Published: 24th March 2016 05:06 AM  |   Last Updated: 24th March 2016 05:06 AM   |  A+A-

City Students Engineer

CHENNAI: Facing problems cleaning solar panels? Now, the job can be done by robots. A team of students from Hindustan University have developed a cost-effective technology for this.

With states like Tamil Nadu, Maharashtra and Haryana making rooftop solar panels compulsory for all new buildings, the need for such technology has also taken centre stage. The four-member team — K Arun, Nanda Kishore, Akhilesh Singh and Kamadi Sree Harika — all second and third year students of Electronics and Instrumental Engineering and Mechatronics have developed this product, which is already catching the market’s attention.

Explaining its’ features during the PALS5 Innovation Challenge at IIT Madras Research Park, the team says the solar panel cleaning robot (SOPAC) is self-driven and works by attaching to the panel surface with suction cups. This is the first such product developed in India, costing `7,000 a piece.

The robot is monitored and controlled with a suitable sensor interface, which detects the end of the solar panel, and enables it to move on to the next solar panel, if the distance between the two is not more than 60 mm.

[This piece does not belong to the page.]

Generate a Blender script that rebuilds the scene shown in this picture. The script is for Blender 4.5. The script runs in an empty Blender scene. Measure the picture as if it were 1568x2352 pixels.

Speaking to City Express, assistant professor G Muthukumaran, who is mentoring the team, says solar panels need regular cleaning to ensure they work with optimum efficiency. “Engaging workers to clean in the scorching heat is a challenge everywhere, from households to industries,” he adds.

According to studies, India is losing 25% of its solar power for the simple reason that panels are not being cleaned on a regular basis — this means there is less light on the solar panels. This challenge will grow as more projects are built worldwide. “Our PM Narendra Modi launched an international solar alliance of over 120 countries with French president, François Hollande, at the Paris COP21 climate summit last year,” he says.

On future plans, Muthukumaran explains that the team wants to develop an extended model with a camera so that the robot can detect and reach places where dust accumulates more. “We are also working on features like automatic battery charge and path-planning. The advanced robot should be ready in another six months,” he states.


■ Costs Rs 7,000

■ Works wirelessly

■ Lightweight

■  Operates any tilt of up to 45 degrees

■  Can automatically walk from panel to panel

■ Weather-proof enclosure

■  Facility to automatically recharge battery

One of the judges of the innovation challenge, P Rajenthiran, assistant vice president (services), Gamesa Renewable, has offered the team an opportunity to test the product at his company’s solar farm. “The market needs such technology,” he said.